— START —
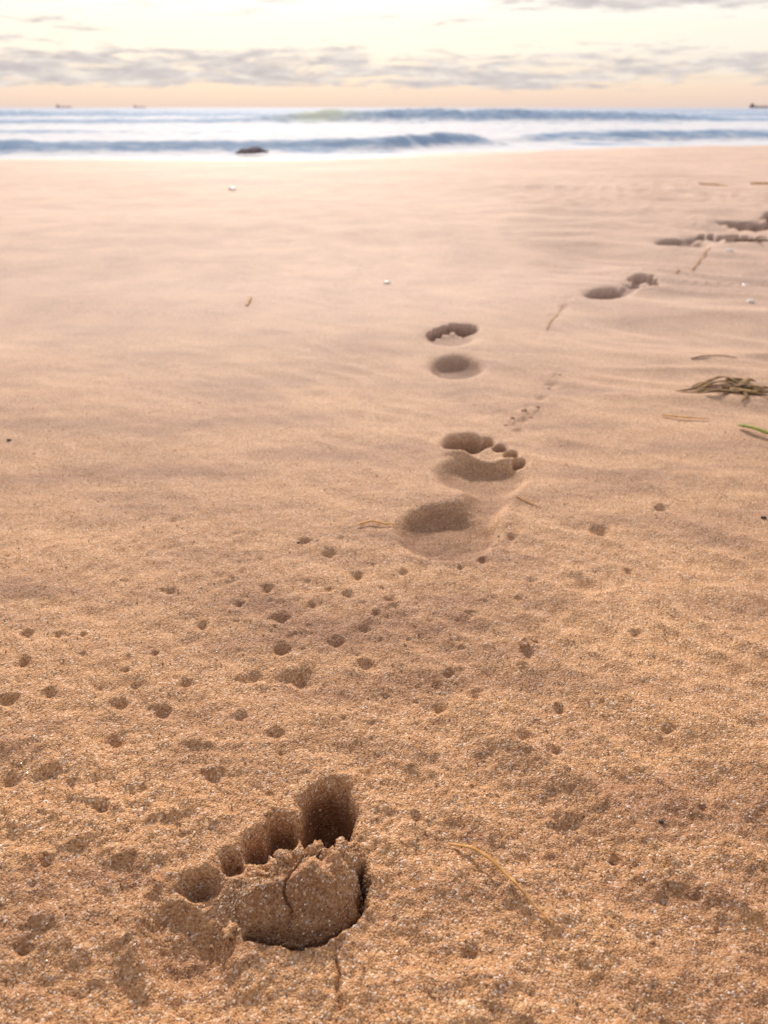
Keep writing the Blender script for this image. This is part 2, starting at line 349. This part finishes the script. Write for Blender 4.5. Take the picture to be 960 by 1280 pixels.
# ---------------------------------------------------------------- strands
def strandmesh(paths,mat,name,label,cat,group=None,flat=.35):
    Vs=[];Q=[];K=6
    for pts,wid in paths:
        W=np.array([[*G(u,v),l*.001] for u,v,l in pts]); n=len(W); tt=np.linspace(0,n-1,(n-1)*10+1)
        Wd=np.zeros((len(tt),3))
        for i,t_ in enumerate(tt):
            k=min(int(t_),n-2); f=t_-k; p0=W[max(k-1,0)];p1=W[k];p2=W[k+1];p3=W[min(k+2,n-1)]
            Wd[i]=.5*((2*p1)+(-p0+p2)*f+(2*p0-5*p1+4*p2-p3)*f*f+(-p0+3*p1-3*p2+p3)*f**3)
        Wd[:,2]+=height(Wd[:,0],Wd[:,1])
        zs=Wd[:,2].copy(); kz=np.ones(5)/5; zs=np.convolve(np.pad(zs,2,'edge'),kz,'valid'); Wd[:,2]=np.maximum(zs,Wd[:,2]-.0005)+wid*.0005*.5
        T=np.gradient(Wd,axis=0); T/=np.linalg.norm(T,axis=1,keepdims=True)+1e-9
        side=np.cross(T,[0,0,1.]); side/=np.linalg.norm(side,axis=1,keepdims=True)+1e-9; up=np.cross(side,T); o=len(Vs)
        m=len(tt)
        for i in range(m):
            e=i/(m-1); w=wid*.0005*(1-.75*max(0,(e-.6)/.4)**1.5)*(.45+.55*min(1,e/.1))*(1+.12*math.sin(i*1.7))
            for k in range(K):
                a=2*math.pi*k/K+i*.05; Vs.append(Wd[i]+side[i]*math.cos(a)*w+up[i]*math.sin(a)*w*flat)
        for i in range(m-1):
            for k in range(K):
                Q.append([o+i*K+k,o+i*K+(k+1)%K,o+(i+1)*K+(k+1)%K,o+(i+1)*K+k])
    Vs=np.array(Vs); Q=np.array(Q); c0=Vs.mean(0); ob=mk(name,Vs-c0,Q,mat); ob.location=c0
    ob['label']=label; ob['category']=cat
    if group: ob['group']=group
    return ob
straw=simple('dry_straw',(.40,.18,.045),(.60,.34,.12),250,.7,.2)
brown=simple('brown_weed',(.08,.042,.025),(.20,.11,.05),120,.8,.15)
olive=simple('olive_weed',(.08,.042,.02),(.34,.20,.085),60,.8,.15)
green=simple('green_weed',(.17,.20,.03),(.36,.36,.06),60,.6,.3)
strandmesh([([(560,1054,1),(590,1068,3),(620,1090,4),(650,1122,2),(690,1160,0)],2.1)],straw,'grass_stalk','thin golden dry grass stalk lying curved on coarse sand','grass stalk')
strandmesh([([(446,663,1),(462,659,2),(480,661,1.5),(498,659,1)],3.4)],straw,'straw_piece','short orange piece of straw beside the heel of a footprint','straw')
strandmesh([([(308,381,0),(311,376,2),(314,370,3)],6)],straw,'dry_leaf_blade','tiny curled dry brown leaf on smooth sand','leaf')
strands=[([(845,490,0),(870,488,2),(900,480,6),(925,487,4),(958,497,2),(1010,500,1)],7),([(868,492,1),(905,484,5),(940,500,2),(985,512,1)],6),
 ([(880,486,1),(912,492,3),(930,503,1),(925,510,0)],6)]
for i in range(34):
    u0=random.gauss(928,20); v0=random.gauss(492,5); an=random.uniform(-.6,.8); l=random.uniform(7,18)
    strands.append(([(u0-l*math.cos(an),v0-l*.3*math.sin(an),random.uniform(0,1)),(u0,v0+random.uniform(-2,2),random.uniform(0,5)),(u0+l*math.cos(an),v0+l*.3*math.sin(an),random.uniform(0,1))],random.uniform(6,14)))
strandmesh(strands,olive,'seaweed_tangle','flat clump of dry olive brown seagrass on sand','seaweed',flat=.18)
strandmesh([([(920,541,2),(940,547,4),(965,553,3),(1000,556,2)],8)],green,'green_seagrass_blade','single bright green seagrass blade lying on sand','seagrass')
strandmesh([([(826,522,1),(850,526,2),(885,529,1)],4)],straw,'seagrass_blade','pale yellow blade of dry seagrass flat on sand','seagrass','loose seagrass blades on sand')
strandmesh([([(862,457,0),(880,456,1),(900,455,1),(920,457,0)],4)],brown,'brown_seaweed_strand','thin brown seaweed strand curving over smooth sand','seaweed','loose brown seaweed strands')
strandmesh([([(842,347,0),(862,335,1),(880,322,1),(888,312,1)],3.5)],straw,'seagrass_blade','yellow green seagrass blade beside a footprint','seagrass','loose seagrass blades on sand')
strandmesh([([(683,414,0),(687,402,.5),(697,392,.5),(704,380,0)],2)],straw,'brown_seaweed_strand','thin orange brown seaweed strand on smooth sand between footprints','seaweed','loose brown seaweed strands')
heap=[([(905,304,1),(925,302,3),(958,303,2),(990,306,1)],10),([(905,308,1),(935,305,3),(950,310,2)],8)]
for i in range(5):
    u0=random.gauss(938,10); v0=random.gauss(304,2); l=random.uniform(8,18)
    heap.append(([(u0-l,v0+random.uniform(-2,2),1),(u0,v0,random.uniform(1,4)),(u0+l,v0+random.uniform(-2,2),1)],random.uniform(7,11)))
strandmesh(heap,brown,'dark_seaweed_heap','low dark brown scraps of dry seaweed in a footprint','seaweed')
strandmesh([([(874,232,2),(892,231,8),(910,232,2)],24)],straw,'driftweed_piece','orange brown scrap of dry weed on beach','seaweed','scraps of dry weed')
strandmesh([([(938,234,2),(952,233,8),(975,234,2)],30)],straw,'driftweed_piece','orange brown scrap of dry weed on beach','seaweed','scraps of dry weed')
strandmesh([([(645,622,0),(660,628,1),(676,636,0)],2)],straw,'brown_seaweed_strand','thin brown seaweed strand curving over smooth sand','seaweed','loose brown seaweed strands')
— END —
• **Task objective**: Leave out the pictures and retype every line above exactly.

• **Right answer**:
Keep writing the Blender script for this image. This is part 2, starting at line 349. This part finishes the script. Write for Blender 4.5. Take the picture to be 960 by 1280 pixels.
# ---------------------------------------------------------------- strands
def strandmesh(paths,mat,name,label,cat,group=None,flat=.35):
    Vs=[];Q=[];K=6
    for pts,wid in paths:
        W=np.array([[*G(u,v),l*.001] for u,v,l in pts]); n=len(W); tt=np.linspace(0,n-1,(n-1)*10+1)
        Wd=np.zeros((len(tt),3))
        for i,t_ in enumerate(tt):
            k=min(int(t_),n-2); f=t_-k; p0=W[max(k-1,0)];p1=W[k];p2=W[k+1];p3=W[min(k+2,n-1)]
            Wd[i]=.5*((2*p1)+(-p0+p2)*f+(2*p0-5*p1+4*p2-p3)*f*f+(-p0+3*p1-3*p2+p3)*f**3)
        Wd[:,2]+=height(Wd[:,0],Wd[:,1])
        zs=Wd[:,2].copy(); kz=np.ones(5)/5; zs=np.convolve(np.pad(zs,2,'edge'),kz,'valid'); Wd[:,2]=np.maximum(zs,Wd[:,2]-.0005)+wid*.0005*.5
        T=np.gradient(Wd,axis=0); T/=np.linalg.norm(T,axis=1,keepdims=True)+1e-9
        side=np.cross(T,[0,0,1.]); side/=np.linalg.norm(side,axis=1,keepdims=True)+1e-9; up=np.cross(side,T); o=len(Vs)
        m=len(tt)
        for i in range(m):
            e=i/(m-1); w=wid*.0005*(1-.75*max(0,(e-.6)/.4)**1.5)*(.45+.55*min(1,e/.1))*(1+.12*math.sin(i*1.7))
            for k in range(K):
                a=2*math.pi*k/K+i*.05; Vs.append(Wd[i]+side[i]*math.cos(a)*w+up[i]*math.sin(a)*w*flat)
        for i in range(m-1):
            for k in range(K):
                Q.append([o+i*K+k,o+i*K+(k+1)%K,o+(i+1)*K+(k+1)%K,o+(i+1)*K+k])
    Vs=np.array(Vs); Q=np.array(Q); c0=Vs.mean(0); ob=mk(name,Vs-c0,Q,mat); ob.location=c0
    ob['label']=label; ob['category']=cat
    if group: ob['group']=group
    return ob
straw=simple('dry_straw',(.40,.18,.045),(.60,.34,.12),250,.7,.2)
brown=simple('brown_weed',(.08,.042,.025),(.20,.11,.05),120,.8,.15)
olive=simple('olive_weed',(.08,.042,.02),(.34,.20,.085),60,.8,.15)
green=simple('green_weed',(.17,.20,.03),(.36,.36,.06),60,.6,.3)
strandmesh([([(560,1054,1),(590,1068,3),(620,1090,4),(650,1122,2),(690,1160,0)],2.1)],straw,'grass_stalk','thin golden dry grass stalk lying curved on coarse sand','grass stalk')
strandmesh([([(446,663,1),(462,659,2),(480,661,1.5),(498,659,1)],3.4)],straw,'straw_piece','short orange piece of straw beside the heel of a footprint','straw')
strandmesh([([(308,381,0),(311,376,2),(314,370,3)],6)],straw,'dry_leaf_blade','tiny curled dry brown leaf on smooth sand','leaf')
strands=[([(845,490,0),(870,488,2),(900,480,6),(925,487,4),(958,497,2),(1010,500,1)],7),([(868,492,1),(905,484,5),(940,500,2),(985,512,1)],6),
 ([(880,486,1),(912,492,3),(930,503,1),(925,510,0)],6)]
for i in range(34):
    u0=random.gauss(928,20); v0=random.gauss(492,5); an=random.uniform(-.6,.8); l=random.uniform(7,18)
    strands.append(([(u0-l*math.cos(an),v0-l*.3*math.sin(an),random.uniform(0,1)),(u0,v0+random.uniform(-2,2),random.uniform(0,5)),(u0+l*math.cos(an),v0+l*.3*math.sin(an),random.uniform(0,1))],random.uniform(6,14)))
strandmesh(strands,olive,'seaweed_tangle','flat clump of dry olive brown seagrass on sand','seaweed',flat=.18)
strandmesh([([(920,541,2),(940,547,4),(965,553,3),(1000,556,2)],8)],green,'green_seagrass_blade','single bright green seagrass blade lying on sand','seagrass')
strandmesh([([(826,522,1),(850,526,2),(885,529,1)],4)],straw,'seagrass_blade','pale yellow blade of dry seagrass flat on sand','seagrass','loose seagrass blades on sand')
strandmesh([([(862,457,0),(880,456,1),(900,455,1),(920,457,0)],4)],brown,'brown_seaweed_strand','thin brown seaweed strand curving over smooth sand','seaweed','loose brown seaweed strands')
strandmesh([([(842,347,0),(862,335,1),(880,322,1),(888,312,1)],3.5)],straw,'seagrass_blade','yellow green seagrass blade beside a footprint','seagrass','loose seagrass blades on sand')
strandmesh([([(683,414,0),(687,402,.5),(697,392,.5),(704,380,0)],2)],straw,'brown_seaweed_strand','thin orange brown seaweed strand on smooth sand between footprints','seaweed','loose brown seaweed strands')
heap=[([(905,304,1),(925,302,3),(958,303,2),(990,306,1)],10),([(905,308,1),(935,305,3),(950,310,2)],8)]
for i in range(5):
    u0=random.gauss(938,10); v0=random.gauss(304,2); l=random.uniform(8,18)
    heap.append(([(u0-l,v0+random.uniform(-2,2),1),(u0,v0,random.uniform(1,4)),(u0+l,v0+random.uniform(-2,2),1)],random.uniform(7,11)))
strandmesh(heap,brown,'dark_seaweed_heap','low dark brown scraps of dry seaweed in a footprint','seaweed')
strandmesh([([(874,232,2),(892,231,8),(910,232,2)],24)],straw,'driftweed_piece','orange brown scrap of dry weed on beach','seaweed','scraps of dry weed')
strandmesh([([(938,234,2),(952,233,8),(975,234,2)],30)],straw,'driftweed_piece','orange brown scrap of dry weed on beach','seaweed','scraps of dry weed')
strandmesh([([(645,622,0),(660,628,1),(676,636,0)],2)],straw,'brown_seaweed_strand','thin brown seaweed strand curving over smooth sand','seaweed','loose brown seaweed strands')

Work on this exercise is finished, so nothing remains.